Bonsai 27B is a new open-weights multimodal model that PrismML compressed down to as little as 3.9 GB, small enough to run entirely on a phone or laptop with no cloud connection. Released July 14 under the Apache 2.0 license, it is the first 27B-class model designed to run on-device, and it keeps most of the quality of the full-size model it is built on.

Try It: Run a 27B Model Locally Today

You can download the weights right now from the Bonsai 27B collection on Hugging Face. Pick the ternary build (5.9 GB) if you have headroom, or the 1-bit build (3.9 GB) for the tightest phone and laptop budgets. If you just want to test it before downloading anything, PrismML ships an in-browser WebGPU demo that runs the model client-side. Smaller 8B, 4B, and 1.7B variants are also live in the collection for lower-end hardware.

Why It Matters for Creators

On-device models mean your prompts, images, and drafts never leave your machine, and generation costs nothing per token once the weights are local.
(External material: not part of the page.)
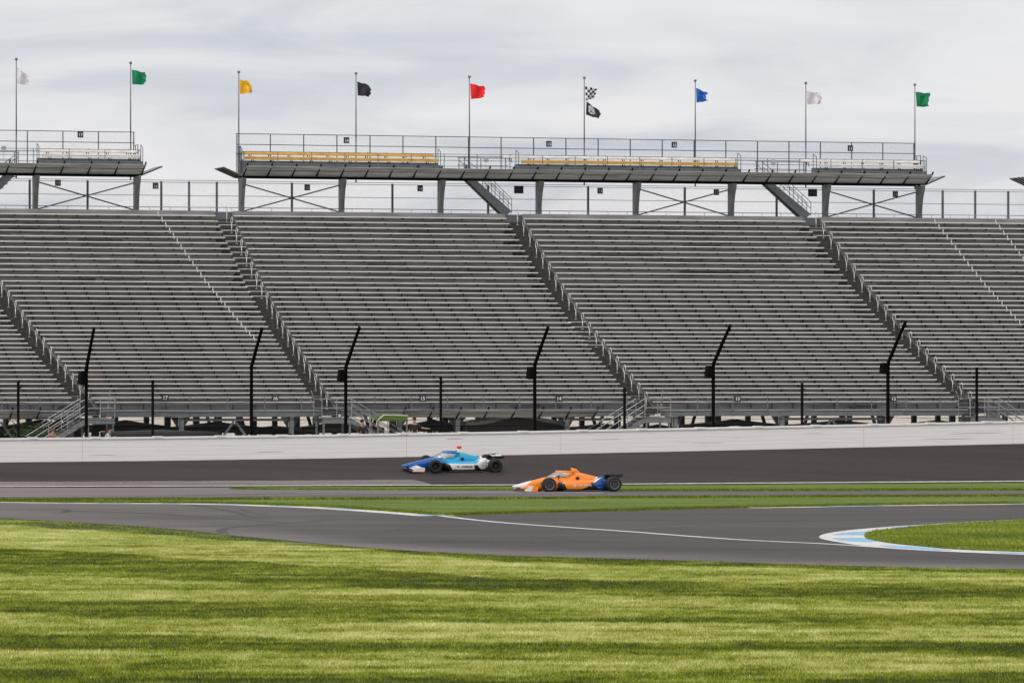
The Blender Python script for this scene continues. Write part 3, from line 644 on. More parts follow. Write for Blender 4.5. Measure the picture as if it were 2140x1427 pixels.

Bonsai is built on Qwen3.6 27B and, according to PrismML's published benchmarks, the ternary version retains about 95 percent of the base model's overall score while the 1-bit version holds roughly 90 percent. That puts genuine 27B-class reasoning, coding, and vision into the same local-first workflows creators already build around tools like Ollama.

Key Details

Sizes: ternary (5.9 GB, 1.71 bits per weight) and 1-bit (3.9 GB, 1.125 bits per weight).

Base and context: Qwen3.6 27B, 262K-token context, text plus vision.

Speed: up to 163 tokens per second on an RTX 5090 and 87 tokens per second on an M5 Max for the 1-bit build.

License: Apache 2.0, with the compression method documented in the project whitepaper. The model is also served through the Together AI API for anyone who wants it hosted.

What to Do Next

Match the build to your device: the 1-bit model for phones and thin laptops, the ternary model for a desktop GPU, and one of the smaller variants if memory is tight. Load it into your existing local runner, point your usual coding or vision prompts at it, and compare the output against whatever cloud model you currently pay for. If it holds up on your workload, you have just moved a frontier-class model fully in-house.